Giella is also quietly self- confident, yet free from pomposity. Today’s Judgments are often long and full of learning, but sometimes tend toward the ponderous. Giella makes its point in four quick pages, and, the main principle, for which it is now so famous, it establishes in three basic propositions which it reduces to one paragraph. Recently, the Supreme Court, in the case of Westmont Holdings v Central Bank of Kenya, set out to clarify the law on security for costs, and the principles by which the Court of Appeal should be guided in deciding such a question. The journey in search of principle became rather a long one, taking the Court to a number of countries.

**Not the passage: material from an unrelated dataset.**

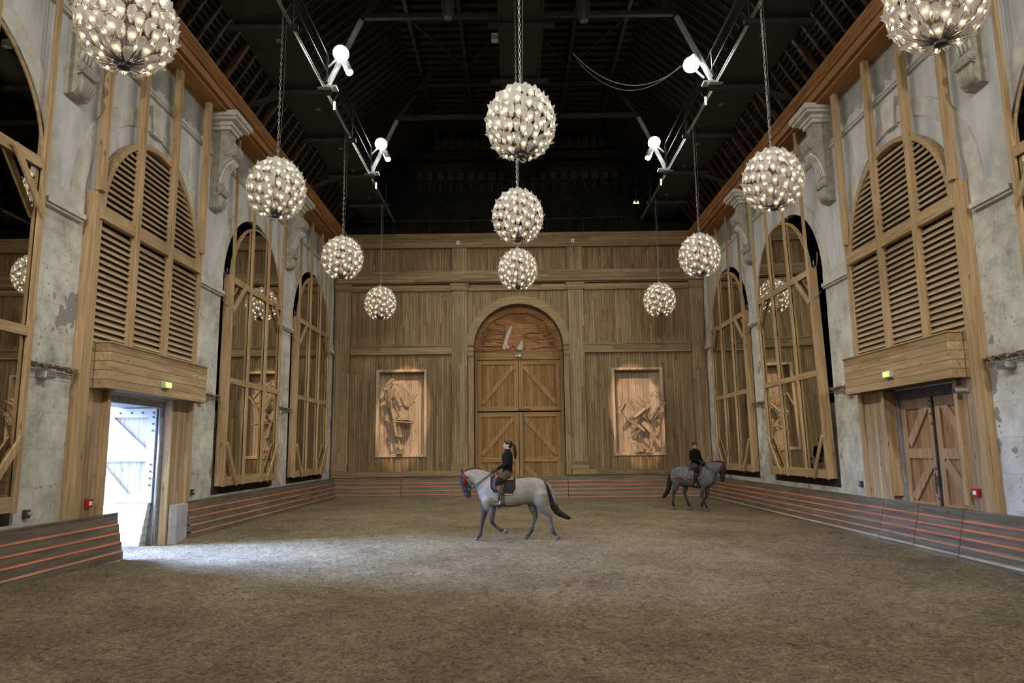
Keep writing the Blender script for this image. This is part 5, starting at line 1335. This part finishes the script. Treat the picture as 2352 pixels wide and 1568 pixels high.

In the 63rd paragraph of the Judgement, the Court, acknowledging its mandate to “set guiding principles which will assist courts below,” proceeded then to reduce the guiding principles to what seems a rather healthy list of no less than 21 considerations, adding that “we agree with the courts of other jurisdictions that a court should consider several factors” before making an order for security for costs.

Of course, the Supreme Court likes to be thorough. If it should err, it is surely better than it should error on the side of thoroughness than for want of it. However, a difficulty that is presented by a list this long, comprehensive and healthy though it is, is digestibility. It is not easy to consider all these factors at the same time, less still is it to decipher how much weight is to be attached to each. On the other hand, the problem with Giella is the wide latitude that it seems to give to the Court in having to consider only three factors. Whether a prima facie case has been established is largely a question of judgment and discretion; the wider it is the more pliable it becomes, and thus the more liable to misuse.

The difference between the two approaches, it is suggested, is that Giella did not feel the need to exhaust all the factors that would have to be considered. There are undoubtedly others aside from the three it sets out. An injunction being a relief in equity, the Court would have to be concerned about certain characteristics of the applicant such as whether he has come with clean hands, whether he has been indolent or vigilant, whether he has disclosed all that is material and such other factors as would cause him to fall out of favour with equity. The Courts consider all those factors, which Giella does not mention, yet continue to cite Giella as the classic, the land mark, or better still, the celebrated case.

Giella is a classic in the same way that a Land Rover Defender Series 3 (another product of 1973) is a classic. It does not have the thrills and pretensions, or airs and graces, of the current version. The lights do not turn themselves on when it gets dark, the wipers do not swing into action automatically when it starts to rain, it does not tell you that you are too close to the wall when you reverse, or that you are driving too fast. All these matters, in the hands of a good driver, will be decided correctly. If the driver be inept, no number of cameras will save him from scratching the wall. As the Land Rover trusts the driver with good judgment, so does Giella trust the Judge.

Like Giella, the 1973 Land Rover is still on the road, where it is seen doing the most difficult jobs. It will be seen off road acting as the rescue to newer cars which are stuck in difficult terrain, it will then be observed moving soldiers from one barracks to the next, or spreading terror where protestors need to be dispersed. At night you will find it extracting vehicles from the city drains, or some other spot that has gained popularity among drunk drivers, or transporting the latest guests of the state and other persons in whose favour the law for the moment does not presume innocence, to this station or that. A practical vehicle for practical assignments.

You do not make changes to a classic; do not try to improve it. What you do is to raise your glass and you toast to Giella v Cassman Brown.